Along with about 200 other women, all dressed in white cultural scarves (net’elas), with the colored, patterned edges framing our faces, as is done for funeral ceremonies, I walked along the dirt road in Mezezo.  As we walked, the mother of the young boy who passed away was near the front, emotionally saying and yelling “Lije,” which means “my child”.  After about 15 minutes we made it up the hill to the Church.  We all gathered around the place where the grave would be, and then the “crying ceremony” began.  In a matter of seconds after we arrived, the boy’s family (mother and siblings) began to scream, wail, cry, and shout “My brother, my son,” in Amharic.  Each family member had two people holding their arms as they flailed and expressed their grief in a very physically way, making sure they didn’t hurt themselves.  The surrounding 200 people began crying loudly as well, also wailing
and expressing sorrow.

Notice all the people in white filling the streets near the back of the picture.  They are leaving the church after a "lekso bet."

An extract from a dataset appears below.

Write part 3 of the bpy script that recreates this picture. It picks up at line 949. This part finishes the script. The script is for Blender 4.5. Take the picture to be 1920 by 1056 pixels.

This is a net'ela, and the blue patterned side is worn around your face for funeral ceremonies.  For all other times (daily wearing, going to church, holidays), net'elas are worn with the plain white around your face and the pattern at the bottom, toward your legs.


After about 10 minutes, the large crowd formed a circle, with the boy’s mother and a few other women in the center.  There was some call and response chanting between those in the center and those in the surrounding circle, involving hitting your chest with your hands after what seemed to be each “chorus”.  I couldn’t understand all of what was being sung and chanted, but after a woman in the center would chant a few lines, the crowd would loudly say what sounded like “Why, why, why.”  There was much loud weeping and wailing, and it was extremely powerful and emotional; an experience that I will absolutely never forget.  I couldn’t help but weep as my heart was breaking for this family, and as it made me think of my family far away and how much they mean to me.

The entire “crying ceremony” lasted approximately 30 minutes, and then everyone solemnly and silently walked away from the church.  Over the following days, community members went to the family’s home to show their support, give money, and in a somber way, grieve.  At the family’s home people might stay for 10-30 minutes and visit, and eat k’olo (a roasted barley and chick pea mix).

This powerful experience has really made me think about grief and how different cultures express grief, especially in the context of the death of a community or family member.  I am still processing this experience and I have a lot more to learn about grief and funeral ceremonies in the Ethiopian cultural context, but it seems that the “crying ceremony” allows the family members and the community to really express their grief in a physical way, before they continue solemnly grieving, and it seems that this physical and powerful expression of grief may help the family and community to mourn.


This experience reminded me truly how short and precious life is, and that I must truly embrace it; it is so easy to take it for granted.

1 comment:

  1. Thank you Hannah, for witnessing our beautiful Culture.